Zudem ist das Modell etwa im Vergleich zur Bürgerversicherung deutlich krisenanfälliger: Bei einer schwachen Wirtschaft und hohen Arbeitslosenzahlen haben immer mehr Menschen Anspruch auf staatliche Unterstützung und gleichzeitig sinkt das Steueraufkommen.

· Die Union ist nicht regierungsfähig. Die Union fordert in Sonntagsreden Steuerentlastungen, einen schlankeren Staat und Bürokratieabbau – und schafft sobald sie konkreter wird das Gegenteil. Sie schafft mit diesem Modell keine Anreize für mehr Arbeitsplätze, stellt sich nicht den Herausforderungen des demografischen Wandels, sie schafft keine Transparenz, sondern schafft mehr Bürokratie. Das Modell der Union ist ein bürokratisches Monstrum. Eine noch einzurichtende Verrechnungsstelle sammelt den eingefrorenen Betrag der Arbeitgeber ein (das „Sondervermögen“) und leitet ihn an die Kassen weiter. Dieses intransparente System erschwert den Wettbewerb.

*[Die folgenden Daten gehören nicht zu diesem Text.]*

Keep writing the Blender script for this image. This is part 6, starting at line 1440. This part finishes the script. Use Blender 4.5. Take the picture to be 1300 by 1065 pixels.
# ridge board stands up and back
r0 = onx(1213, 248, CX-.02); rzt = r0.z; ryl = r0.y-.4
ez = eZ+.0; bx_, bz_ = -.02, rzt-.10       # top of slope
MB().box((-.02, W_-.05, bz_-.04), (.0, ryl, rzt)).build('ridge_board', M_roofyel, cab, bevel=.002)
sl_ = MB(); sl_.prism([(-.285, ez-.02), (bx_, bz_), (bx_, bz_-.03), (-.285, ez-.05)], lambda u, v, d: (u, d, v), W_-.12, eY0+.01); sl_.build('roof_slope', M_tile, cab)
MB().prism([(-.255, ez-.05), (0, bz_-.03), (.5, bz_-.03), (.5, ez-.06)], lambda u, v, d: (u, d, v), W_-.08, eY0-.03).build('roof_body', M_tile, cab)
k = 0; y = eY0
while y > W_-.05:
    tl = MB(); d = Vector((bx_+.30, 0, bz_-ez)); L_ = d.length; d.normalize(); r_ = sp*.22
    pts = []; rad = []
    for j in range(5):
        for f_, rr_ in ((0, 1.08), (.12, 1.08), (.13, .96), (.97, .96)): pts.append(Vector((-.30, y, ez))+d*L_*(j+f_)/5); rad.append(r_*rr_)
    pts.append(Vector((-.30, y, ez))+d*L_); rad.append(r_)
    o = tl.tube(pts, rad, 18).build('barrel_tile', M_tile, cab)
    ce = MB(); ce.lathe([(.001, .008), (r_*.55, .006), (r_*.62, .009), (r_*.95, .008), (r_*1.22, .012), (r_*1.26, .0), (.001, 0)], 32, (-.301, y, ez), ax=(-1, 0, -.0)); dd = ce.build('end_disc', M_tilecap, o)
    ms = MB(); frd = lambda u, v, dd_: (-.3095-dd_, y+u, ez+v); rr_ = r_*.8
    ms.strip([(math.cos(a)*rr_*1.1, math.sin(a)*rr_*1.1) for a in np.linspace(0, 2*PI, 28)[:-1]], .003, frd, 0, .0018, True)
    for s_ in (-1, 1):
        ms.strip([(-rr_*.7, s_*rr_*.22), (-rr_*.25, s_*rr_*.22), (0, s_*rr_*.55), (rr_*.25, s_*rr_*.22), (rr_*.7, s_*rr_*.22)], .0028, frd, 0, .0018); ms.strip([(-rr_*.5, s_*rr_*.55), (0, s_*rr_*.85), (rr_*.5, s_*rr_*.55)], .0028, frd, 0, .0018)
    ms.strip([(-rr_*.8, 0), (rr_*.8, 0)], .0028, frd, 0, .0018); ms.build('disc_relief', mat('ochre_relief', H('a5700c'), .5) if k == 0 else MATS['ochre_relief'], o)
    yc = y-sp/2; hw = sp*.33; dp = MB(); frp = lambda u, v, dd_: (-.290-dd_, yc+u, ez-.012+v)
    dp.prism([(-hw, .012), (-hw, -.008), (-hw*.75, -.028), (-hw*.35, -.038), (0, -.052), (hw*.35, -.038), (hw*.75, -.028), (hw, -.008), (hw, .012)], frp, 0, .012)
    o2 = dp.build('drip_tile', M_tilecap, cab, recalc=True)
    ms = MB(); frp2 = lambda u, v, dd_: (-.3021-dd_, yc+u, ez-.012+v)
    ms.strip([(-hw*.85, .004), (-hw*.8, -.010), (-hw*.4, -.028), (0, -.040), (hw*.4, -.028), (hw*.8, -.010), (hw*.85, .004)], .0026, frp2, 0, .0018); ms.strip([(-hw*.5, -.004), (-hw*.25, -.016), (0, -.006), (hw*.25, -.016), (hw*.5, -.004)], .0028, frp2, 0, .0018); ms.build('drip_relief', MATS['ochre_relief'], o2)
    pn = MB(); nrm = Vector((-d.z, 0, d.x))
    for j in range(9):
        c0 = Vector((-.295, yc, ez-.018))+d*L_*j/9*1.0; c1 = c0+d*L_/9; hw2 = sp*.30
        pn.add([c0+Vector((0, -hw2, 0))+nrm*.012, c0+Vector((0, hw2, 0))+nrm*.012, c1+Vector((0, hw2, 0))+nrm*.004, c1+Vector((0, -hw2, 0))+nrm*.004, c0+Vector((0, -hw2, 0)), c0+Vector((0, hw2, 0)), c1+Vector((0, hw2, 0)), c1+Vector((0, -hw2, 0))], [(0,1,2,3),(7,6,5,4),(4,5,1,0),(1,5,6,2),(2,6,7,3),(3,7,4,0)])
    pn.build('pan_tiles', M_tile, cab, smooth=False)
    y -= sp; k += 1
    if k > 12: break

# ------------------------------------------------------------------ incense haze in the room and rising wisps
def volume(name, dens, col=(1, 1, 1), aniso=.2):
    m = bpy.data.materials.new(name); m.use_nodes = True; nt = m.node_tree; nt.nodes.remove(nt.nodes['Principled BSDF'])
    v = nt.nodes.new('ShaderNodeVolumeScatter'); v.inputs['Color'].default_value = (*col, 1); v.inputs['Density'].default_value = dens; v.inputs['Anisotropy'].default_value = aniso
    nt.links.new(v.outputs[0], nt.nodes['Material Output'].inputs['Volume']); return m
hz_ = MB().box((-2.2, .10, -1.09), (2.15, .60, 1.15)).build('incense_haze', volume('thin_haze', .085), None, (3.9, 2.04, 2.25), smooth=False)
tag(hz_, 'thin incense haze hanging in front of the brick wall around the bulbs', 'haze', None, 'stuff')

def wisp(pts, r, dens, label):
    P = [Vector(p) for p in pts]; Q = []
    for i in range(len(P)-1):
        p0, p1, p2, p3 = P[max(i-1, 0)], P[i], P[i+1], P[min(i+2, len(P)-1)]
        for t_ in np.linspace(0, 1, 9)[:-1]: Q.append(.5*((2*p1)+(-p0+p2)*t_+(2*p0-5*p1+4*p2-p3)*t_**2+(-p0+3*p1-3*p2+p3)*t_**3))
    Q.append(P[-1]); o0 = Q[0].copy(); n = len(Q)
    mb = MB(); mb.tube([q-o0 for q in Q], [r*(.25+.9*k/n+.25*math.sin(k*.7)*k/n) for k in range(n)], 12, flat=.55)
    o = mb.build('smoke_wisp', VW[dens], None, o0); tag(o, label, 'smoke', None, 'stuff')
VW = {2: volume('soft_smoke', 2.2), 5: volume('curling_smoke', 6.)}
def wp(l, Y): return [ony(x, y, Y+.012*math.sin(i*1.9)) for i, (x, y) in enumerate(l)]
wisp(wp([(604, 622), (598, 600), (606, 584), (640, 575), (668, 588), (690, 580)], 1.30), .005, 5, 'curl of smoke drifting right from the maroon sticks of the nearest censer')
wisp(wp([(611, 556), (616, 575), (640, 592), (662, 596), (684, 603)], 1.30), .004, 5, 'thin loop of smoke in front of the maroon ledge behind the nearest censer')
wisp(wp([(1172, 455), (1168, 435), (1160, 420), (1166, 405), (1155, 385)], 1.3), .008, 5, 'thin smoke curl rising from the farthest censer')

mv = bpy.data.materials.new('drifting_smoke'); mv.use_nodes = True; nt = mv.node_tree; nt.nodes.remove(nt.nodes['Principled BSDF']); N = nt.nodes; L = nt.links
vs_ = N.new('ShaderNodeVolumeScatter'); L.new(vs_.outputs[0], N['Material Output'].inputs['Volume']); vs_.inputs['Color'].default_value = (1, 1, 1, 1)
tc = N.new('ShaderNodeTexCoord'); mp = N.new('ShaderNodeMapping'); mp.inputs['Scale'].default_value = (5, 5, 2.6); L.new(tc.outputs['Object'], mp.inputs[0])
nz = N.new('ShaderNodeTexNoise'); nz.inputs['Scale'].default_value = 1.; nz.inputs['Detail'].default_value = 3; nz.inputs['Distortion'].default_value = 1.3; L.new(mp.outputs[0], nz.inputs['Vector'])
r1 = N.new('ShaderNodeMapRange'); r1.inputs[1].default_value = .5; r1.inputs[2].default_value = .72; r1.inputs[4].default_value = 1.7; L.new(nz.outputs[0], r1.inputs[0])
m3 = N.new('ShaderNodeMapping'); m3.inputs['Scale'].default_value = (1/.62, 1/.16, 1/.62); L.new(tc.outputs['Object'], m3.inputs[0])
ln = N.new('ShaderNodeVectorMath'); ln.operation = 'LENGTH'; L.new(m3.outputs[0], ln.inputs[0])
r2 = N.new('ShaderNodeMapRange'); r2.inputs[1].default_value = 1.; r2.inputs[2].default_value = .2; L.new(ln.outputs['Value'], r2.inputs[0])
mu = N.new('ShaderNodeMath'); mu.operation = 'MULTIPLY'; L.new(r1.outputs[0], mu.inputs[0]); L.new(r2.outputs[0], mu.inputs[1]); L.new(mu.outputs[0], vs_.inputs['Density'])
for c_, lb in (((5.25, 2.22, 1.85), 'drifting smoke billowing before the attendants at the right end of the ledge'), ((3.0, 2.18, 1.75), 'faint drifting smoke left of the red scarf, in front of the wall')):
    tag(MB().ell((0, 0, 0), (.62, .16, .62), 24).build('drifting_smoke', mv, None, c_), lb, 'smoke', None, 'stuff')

· Das Modell ist nicht zukunftsgewandt. Die Trennung zwischen privaten und gesetzlichen Krankenkassen wird beibehalten. Das schafft keinen Wettbewerb. Auch die Solidarität wird nicht gestärkt. Im Gegenteil: Kinder von einkommensstärkeren Eltern, die in der PKV versichert sind, werden unterstützt. Das nutzt nur Besserverdienenden. Das ist kein Modell für die Zukunft, was auch die Wirtschaftsweisen finden. Auch sie fordern, alle Bürger in die Finanzierung des Gesundheitssystems einzubeziehen – wie in der Bürgerversicherung festgeschrieben.